Repeat every record below exactly, omitting any pictures.

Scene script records
------------------------------

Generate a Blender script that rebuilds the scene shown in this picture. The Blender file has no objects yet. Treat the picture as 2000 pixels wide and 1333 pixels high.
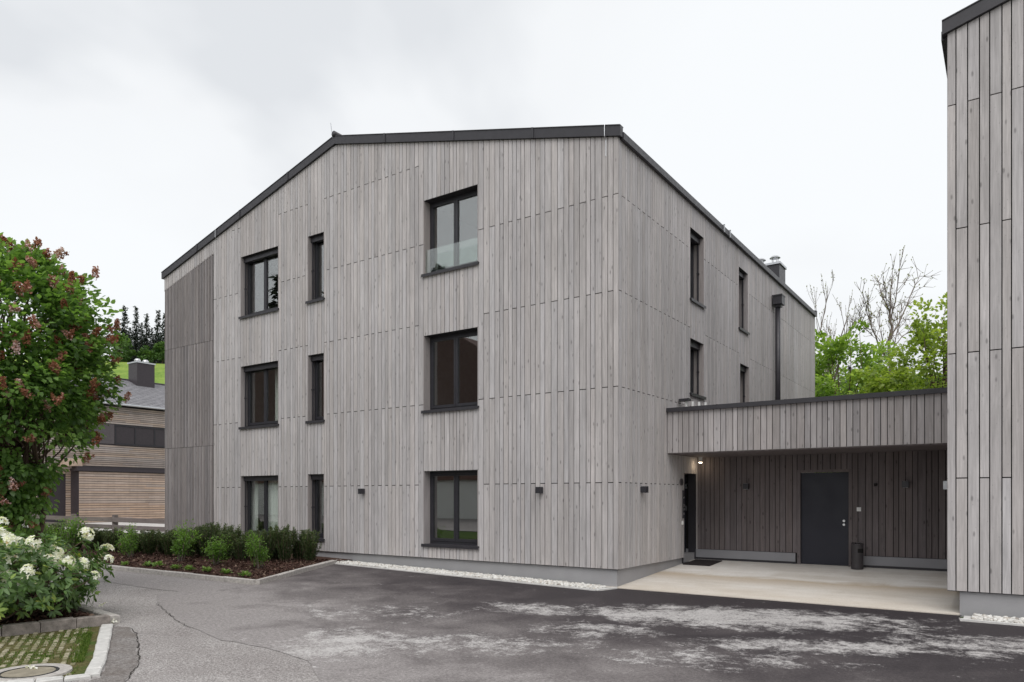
import bpy, bmesh, math, random
import numpy as np
from mathutils import Vector, Matrix
from math import radians as R, sin, cos, pi
random.seed(7); rng = np.random.default_rng(11)
sc = bpy.context.scene
COL = sc.collection

# ------------------------------------------------------------------ camera
CX, CY, CZ, YAW, FPX, HY = 5.8865, -11.9119, 1.65, R(34.6585), 1415.35, 971.8
cd = bpy.data.cameras.new('camera'); cam = bpy.data.objects.new('camera', cd); COL.objects.link(cam)
cam.location = (CX, CY, CZ); cam.rotation_euler = (R(90), 0, YAW)
cd.sensor_width = 36; cd.lens = 36 * FPX / 2000; cd.shift_y = (HY - 666.5) / 2000
cd.clip_start = .1; cd.clip_end = 3000
sc.camera = cam
# ------------------------------------------------------------------ sky
SUN_EL, SUN_AZ = 56, 150          # azimuth clockwise from +Y
w = bpy.data.worlds.new('World'); sc.world = w; w.use_nodes = True
nt = w.node_tree; N = nt.nodes; L = nt.links
bg = N['Background']
sky = N.new('ShaderNodeTexSky'); sky.sky_type = 'NISHITA'; sky.sun_disc = False
sky.sun_elevation = R(SUN_EL); sky.sun_rotation = R(SUN_AZ)
sky.air_density = 1.2; sky.dust_density = 4
tc = N.new('ShaderNodeTexCoord')
sep = N.new('ShaderNodeSeparateXYZ'); L.new(tc.outputs['Generated'], sep.inputs[0])
mx = N.new('ShaderNodeMath'); mx.operation = 'MAXIMUM'; L.new(sep.outputs['Z'], mx.inputs[0]); mx.inputs[1].default_value = 0
ad = N.new('ShaderNodeMath'); ad.operation = 'ADD'; L.new(mx.outputs[0], ad.inputs[0]); ad.inputs[1].default_value = .35
dv = N.new('ShaderNodeVectorMath'); dv.operation = 'DIVIDE'; L.new(tc.outputs['Generated'], dv.inputs[0]); L.new(ad.outputs[0], dv.inputs[1])
no = N.new('ShaderNodeTexNoise'); no.inputs['Scale'].default_value = 1.15; no.inputs['Detail'].default_value = 5; no.inputs['Roughness'].default_value = .48
no.inputs['Distortion'].default_value = .25
L.new(dv.outputs[0], no.inputs['Vector'])
rp = N.new('ShaderNodeValToRGB'); L.new(no.outputs['Fac'], rp.inputs[0])
e = rp.color_ramp.elements; e[0].position = .37; e[0].color = (.72, .74, .765, 1); e[1].position = .585; e[1].color = (.895, .915, .93, 1)
m1 = e = rp.color_ramp.elements.new(.46); m1.color = (.86, .875, .89, 1)
sm = N.new('ShaderNodeVectorMath'); sm.operation = 'SCALE'; L.new(sky.outputs[0], sm.inputs[0]); sm.inputs['Scale'].default_value = .1
mixs = N.new('ShaderNodeMix'); mixs.data_type = 'RGBA'; mixs.inputs['Factor'].default_value = .93
L.new(sm.outputs[0], mixs.inputs['A']); L.new(rp.outputs[0], mixs.inputs['B'])
L.new(mixs.outputs['Result'], bg.inputs['Color']); bg.inputs['Strength'].default_value = 1.0
# ------------------------------------------------------------------ sun (overcast: weak and wide)
sd = bpy.data.lights.new('sun', 'SUN'); so = bpy.data.objects.new('sun', sd); COL.objects.link(so)
sd.energy = 1.5; sd.angle = R(50); sd.color = (1, .975, .95)
az, el = R(SUN_AZ), R(SUN_EL)
so.rotation_euler = Vector((sin(az)*cos(el), cos(az)*cos(el), sin(el))).to_track_quat('Z', 'Y').to_euler()
# ------------------------------------------------------------------ exposure
vs = sc.view_settings; vs.view_transform = 'Standard'; vs.look = 'None'; vs.exposure = 0.17; vs.gamma = 1; vs.use_curve_mapping = False
sc.render.engine = 'CYCLES'
sc.cycles.transparent_max_bounces = 12

# ================================================================== helpers
FW = np.array([-sin(YAW), cos(YAW)]); RT = np.array([cos(YAW), sin(YAW)])
def atD(px, py, D):                       # where a sight line of the survey meets depth D (used to lay the place out)
    u = (px - 1000) / FPX; d = FW + u * RT
    return (CX + d[0]*D, CY + d[1]*D, CZ + (HY - py)/FPX*D)
def depth(x, y): return (x-CX)*FW[0] + (y-CY)*FW[1]
def gz(x): return -.018 * min(max(x, -20), 0)

def obj(name, me, m=None, parent=None, kind=None):
    o = bpy.data.objects.new(name, me); COL.objects.link(o)
    if m is not None and not me.materials: me.materials.append(m)
    if parent is not None:
        o.parent = parent; o.matrix_parent_inverse = parent.matrix_basis.inverted()
    if kind: o['kind'] = kind
    return o
def tag(o, label, cat, group=None):
    o['label'] = label; o['category'] = cat
    if group: o['group'] = group
    return o
def thing(name, label, cat, loc, group=None, rz=0):
    o = bpy.data.objects.new(name, None); COL.objects.link(o)
    o.empty_display_size = .2; o.location = loc; o.rotation_euler = (0, 0, rz)
    return tag(o, label, cat, group)
def copy_thing(src, loc, rz, scale, label, group=None):
    r = src.copy(); COL.objects.link(r); r.location = loc; r.rotation_euler = (0, 0, rz); r.scale = scale
    r['label'] = label
    if group: r['group'] = group
    for ch in src.children:
        c = ch.copy(); COL.objects.link(c); c.parent = r; c.matrix_parent_inverse = Matrix.Identity(4)
    return r

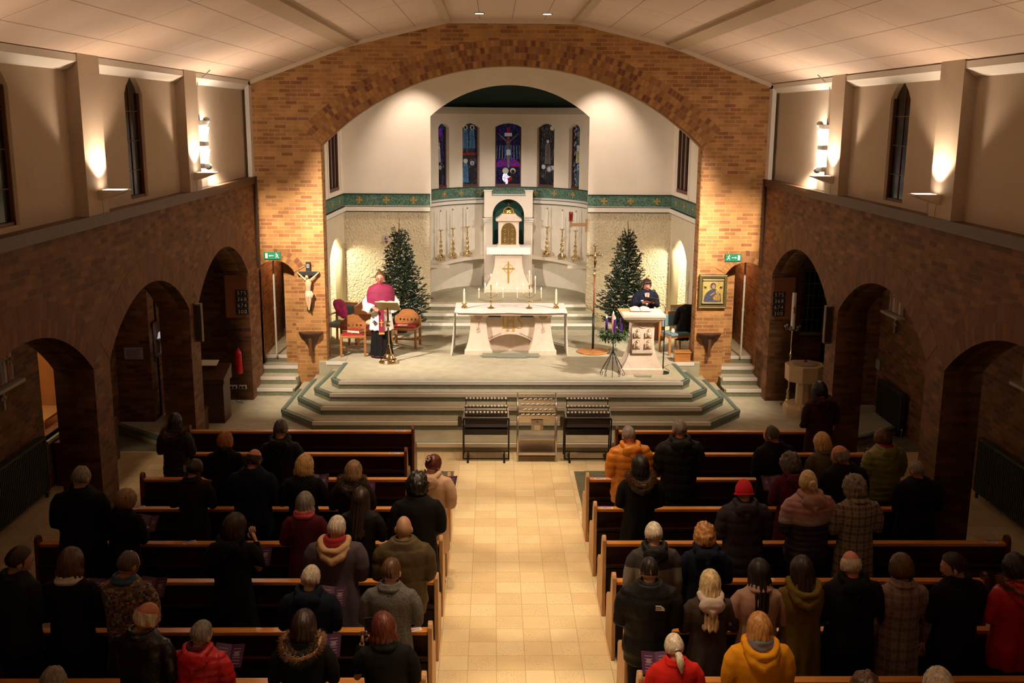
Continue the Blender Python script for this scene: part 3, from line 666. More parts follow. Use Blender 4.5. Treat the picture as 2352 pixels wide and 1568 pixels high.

------------------------------

__Correct output__.
Generate a Blender script that rebuilds the scene shown in this picture. The Blender file has no objects yet. Treat the picture as 2000 pixels wide and 1333 pixels high.
import bpy, bmesh, math, random
import numpy as np
from mathutils import Vector, Matrix
from math import radians as R, sin, cos, pi
random.seed(7); rng = np.random.default_rng(11)
sc = bpy.context.scene
COL = sc.collection

# ------------------------------------------------------------------ camera
CX, CY, CZ, YAW, FPX, HY = 5.8865, -11.9119, 1.65, R(34.6585), 1415.35, 971.8
cd = bpy.data.cameras.new('camera'); cam = bpy.data.objects.new('camera', cd); COL.objects.link(cam)
cam.location = (CX, CY, CZ); cam.rotation_euler = (R(90), 0, YAW)
cd.sensor_width = 36; cd.lens = 36 * FPX / 2000; cd.shift_y = (HY - 666.5) / 2000
cd.clip_start = .1; cd.clip_end = 3000
sc.camera = cam
# ------------------------------------------------------------------ sky
SUN_EL, SUN_AZ = 56, 150          # azimuth clockwise from +Y
w = bpy.data.worlds.new('World'); sc.world = w; w.use_nodes = True
nt = w.node_tree; N = nt.nodes; L = nt.links
bg = N['Background']
sky = N.new('ShaderNodeTexSky'); sky.sky_type = 'NISHITA'; sky.sun_disc = False
sky.sun_elevation = R(SUN_EL); sky.sun_rotation = R(SUN_AZ)
sky.air_density = 1.2; sky.dust_density = 4
tc = N.new('ShaderNodeTexCoord')
sep = N.new('ShaderNodeSeparateXYZ'); L.new(tc.outputs['Generated'], sep.inputs[0])
mx = N.new('ShaderNodeMath'); mx.operation = 'MAXIMUM'; L.new(sep.outputs['Z'], mx.inputs[0]); mx.inputs[1].default_value = 0
ad = N.new('ShaderNodeMath'); ad.operation = 'ADD'; L.new(mx.outputs[0], ad.inputs[0]); ad.inputs[1].default_value = .35
dv = N.new('ShaderNodeVectorMath'); dv.operation = 'DIVIDE'; L.new(tc.outputs['Generated'], dv.inputs[0]); L.new(ad.outputs[0], dv.inputs[1])
no = N.new('ShaderNodeTexNoise'); no.inputs['Scale'].default_value = 1.15; no.inputs['Detail'].default_value = 5; no.inputs['Roughness'].default_value = .48
no.inputs['Distortion'].default_value = .25
L.new(dv.outputs[0], no.inputs['Vector'])
rp = N.new('ShaderNodeValToRGB'); L.new(no.outputs['Fac'], rp.inputs[0])
e = rp.color_ramp.elements; e[0].position = .37; e[0].color = (.72, .74, .765, 1); e[1].position = .585; e[1].color = (.895, .915, .93, 1)
m1 = e = rp.color_ramp.elements.new(.46); m1.color = (.86, .875, .89, 1)
sm = N.new('ShaderNodeVectorMath'); sm.operation = 'SCALE'; L.new(sky.outputs[0], sm.inputs[0]); sm.inputs['Scale'].default_value = .1
mixs = N.new('ShaderNodeMix'); mixs.data_type = 'RGBA'; mixs.inputs['Factor'].default_value = .93
L.new(sm.outputs[0], mixs.inputs['A']); L.new(rp.outputs[0], mixs.inputs['B'])
L.new(mixs.outputs['Result'], bg.inputs['Color']); bg.inputs['Strength'].default_value = 1.0
# ------------------------------------------------------------------ sun (overcast: weak and wide)
sd = bpy.data.lights.new('sun', 'SUN'); so = bpy.data.objects.new('sun', sd); COL.objects.link(so)
sd.energy = 1.5; sd.angle = R(50); sd.color = (1, .975, .95)
az, el = R(SUN_AZ), R(SUN_EL)
so.rotation_euler = Vector((sin(az)*cos(el), cos(az)*cos(el), sin(el))).to_track_quat('Z', 'Y').to_euler()
# ------------------------------------------------------------------ exposure
vs = sc.view_settings; vs.view_transform = 'Standard'; vs.look = 'None'; vs.exposure = 0.17; vs.gamma = 1; vs.use_curve_mapping = False
sc.render.engine = 'CYCLES'
sc.cycles.transparent_max_bounces = 12

# ================================================================== helpers
FW = np.array([-sin(YAW), cos(YAW)]); RT = np.array([cos(YAW), sin(YAW)])
def atD(px, py, D):                       # where a sight line of the survey meets depth D (used to lay the place out)
    u = (px - 1000) / FPX; d = FW + u * RT
    return (CX + d[0]*D, CY + d[1]*D, CZ + (HY - py)/FPX*D)
def depth(x, y): return (x-CX)*FW[0] + (y-CY)*FW[1]
def gz(x): return -.018 * min(max(x, -20), 0)

def obj(name, me, m=None, parent=None, kind=None):
    o = bpy.data.objects.new(name, me); COL.objects.link(o)
    if m is not None and not me.materials: me.materials.append(m)
    if parent is not None:
        o.parent = parent; o.matrix_parent_inverse = parent.matrix_basis.inverted()
    if kind: o['kind'] = kind
    return o
def tag(o, label, cat, group=None):
    o['label'] = label; o['category'] = cat
    if group: o['group'] = group
    return o
def thing(name, label, cat, loc, group=None, rz=0):
    o = bpy.data.objects.new(name, None); COL.objects.link(o)
    o.empty_display_size = .2; o.location = loc; o.rotation_euler = (0, 0, rz)
    return tag(o, label, cat, group)
def copy_thing(src, loc, rz, scale, label, group=None):
    r = src.copy(); COL.objects.link(r); r.location = loc; r.rotation_euler = (0, 0, rz); r.scale = scale
    r['label'] = label
    if group: r['group'] = group
    for ch in src.children:
        c = ch.copy(); COL.objects.link(c); c.parent = r; c.matrix_parent_inverse = Matrix.Identity(4)
    return r

Continue the Blender Python script for this scene: part 3, from line 666. More parts follow. Use Blender 4.5. Treat the picture as 2352 pixels wide and 1568 pixels high.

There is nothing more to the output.